1
votes

I have created a bare-bone Linux ARM system. It boots to a busybox shell without any issues on my ARM system.

Now I want to build a working gcc/glibc environment that I can use on my ARM system.

My development machine is x86. I have read tutorials talking about doing a "cross-compiler", but that does not seem what I want. Seem that is just a compiler that runs on x86, but can generate ARM binaries.

I need to create a compiler that runs on ARM and creates ARM binaries. But I need to build it on my x86 machine and then copy it over to my ARM one. Then going forward, I can extend the system by compiling natively on the ARM machine.

So, I probably need to use "cross-compiling" to create this gcc/glibc, but the result should be ARM for ARM and not a ARM for x86. Am I correct? Is it just a matter of playing around with the "taget", "host" variables?

All tutorials I have read shows how you build the system into an isolated target directory, but they don't explain what parts I need to copy to the target ARM system root.

1
You can install pre-build cross-compile toolchan for ARM, for example with RED-HAT like distros (Fedora/RHEL/CentOS etc) dnf info gcc-c++-arm-linux-gnu for debian like distros (Debian/Ubuntu etc) package called gcc-8-arm-linux-gnueabihf. There is nice how-to article (russian but code mostly).Victor Gubin
You can use the yocto project to build the SDK for your target machine. You get all compilers and a GDB for your platform.Kampi
This is probably too broad a question as written. Also see Installing GCC in the GCC documentation. I believe this is one of the few cases you use --target. I believe you still need --build and --host.jww
@jww I would disagree that it is too broad. It is just the workflow for building different cross types. It maybe a duplicate; except this is phrased with ARM as the cross native. See: Cross or cross native for a good reason to want this compiler.artless noise
Here is a duplicate, but this question is better in my opinon as it mentions the cross needed to build the cross native (or at least wonders about it).artless noise

1 Answers

0
votes

So, I probably need to use "cross-compiling" to create this gcc/glibc, but the result should be ARM for ARM and not a ARM for x86. Am I correct?
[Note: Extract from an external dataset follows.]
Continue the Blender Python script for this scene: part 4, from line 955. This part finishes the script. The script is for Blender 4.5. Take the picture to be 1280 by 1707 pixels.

This is correct, but not the complete workflow. You need more compilers than you might imagine.

Is it just a matter of playing around with the "target", "host" variables?

This is more complex than you might first imagine. I would like to refer you to crosstool-NG's Toolchain Types and Wikipedia's Canadian Cross for reference.

A little reading will reveal that you are trying to make a cross native compiler with, I assume, build as x86-glibc-linux, host as arm-glibc-linux and target as arm-glibc-linux. You need a native compiler (x86-glibc-linux) to make a cross arm-glibc-linux that runs on x86 (host). This is because the cross native arm-glibc-linux needs to build a glibc as part of the toolchain that will run on the ARM. You need more than a compiler; linker (gold?), libraries (shared/static), etc.

Crosstool-ng supports this and generally yocto and distros use it some where to create their version. There are often more efficient ways to do this than with crosstool-ng as sometimes only a bootstrap compiler will suffice and/or you can reuse code built for a previous compiler build. See for example,

A “cross-native” toolchain can be built as a trivial case of the “canadian” toolchain. It is suboptimal, as it makes crosstool-NG build the tools targeting the host machine twice (first, as a separate toolchain which is a prerequisite for all canadian builds; and second, as a part of temporary toolchain created as a part of the canadian build itself). This will likely be improved in the future.

However, if this is rarely done you can do this building while you are doing other things. I took several days to make a Canadian cross of "x86-64-linux/x86-mingw/arm-linux" to allow Windows development for an ARM Linux device. If you think you will create this compiler many times (to track gcc development for instance) you might want to look at a custom script instead of crosstool-NG.